Of course, the full WG and IETF review processes have extended further into the past than that. Part of the point of standardizing in the IETF is to obtain cross-area input from those who may have expertise, but not necessarily expertise in dealing with the protocol being specified. If there was no interest in getting cross-area review for LISP, it shouldn’t have been put forth on the IETF standards track. And part of the value of IESG review in particular is to determine if an independent implementer could pick up the spec and produce an interoperable implementation with those written by, say, the spec authors. The DISCUSS criteria are available here: <https://www.ietf.org/blog/discuss-criteria-iesg-review/>.

For this document and its companions in particular, there has been more back-and-forth with the IESG than is typical. Clearly many of us are not LISP experts and we appreciate the insights that you and your co-authors have shared to help us understand the protocol better.

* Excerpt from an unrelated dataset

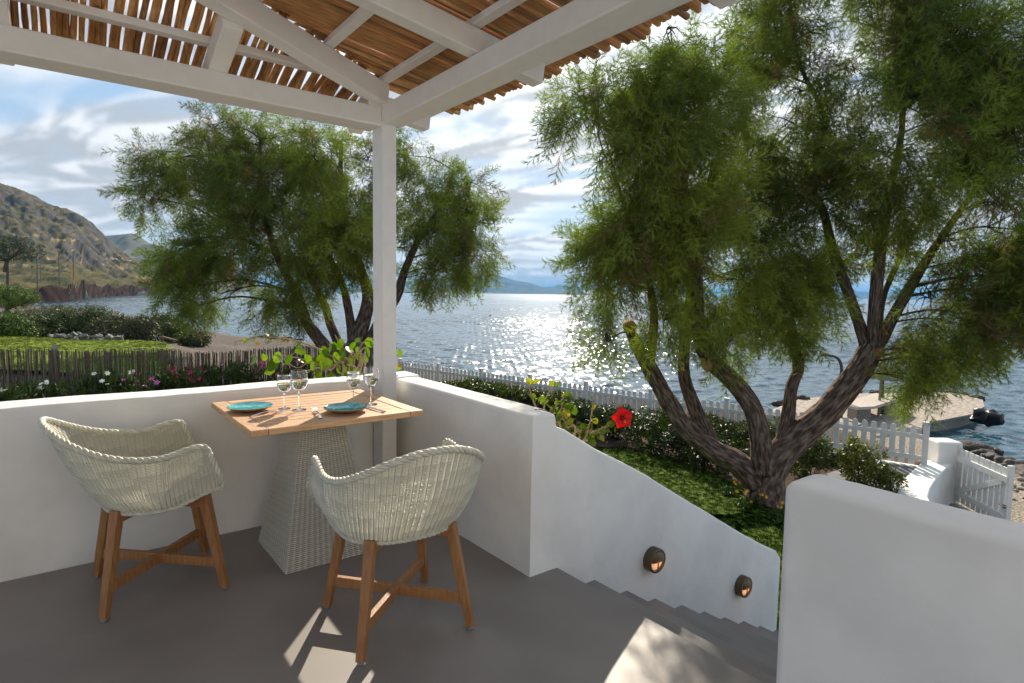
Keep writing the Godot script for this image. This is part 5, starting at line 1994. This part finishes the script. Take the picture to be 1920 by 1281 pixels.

We also had holidays intervene to lengthen the review process. But typically our engagements with authors are also more comprehensive: authors implement agreed-upon changes fully and in a single or small number of revs so that it’s easy to re-evaluate the document, the authors check for internal consistency between inter-dependent documents before posting revs, and the answers they provide in email offer specific pointers to text or list discussion to back up their arguments. The re-review process for these documents has suffered from a lack of this kind of engagement, in my opinion. 

> 
> We have redone text so many times that likely have undone commentary from people that were experienced in the art who commented years ago. What if they come back in now and say “you change the text again”.

IETF work is based on the consensus of people present. Hopefully the changes being made in this round will not require sending these documents back for another WG consensus call. But if they do, the question is whether the people engaged now want the documents published as-is. That is the best that we can do.

> 
> To the authors, this seems non-sense, never ending and not productive. One can see why open-source approaches are out competing the IETF process. I’ll stop there.

In many cases open source and open standards aren’t really even adversarial to one another. But it’s true that if what you were after was an open source implementation, or a process where a limited set of contributors could decide on an implementation design, an IETF standard is not a good fit for that.

> 
> I’ll explain once again in the DISCUSS comments below because I know Warren put effort into this when he should have been resting.  ;-)

The IESG typically processes 300-400 pages of IETF documents every two weeks. From what I’ve seen it is a hard working group that puts in a tremendous amount of effort to do a job that is important for the Internet but mostly thankless.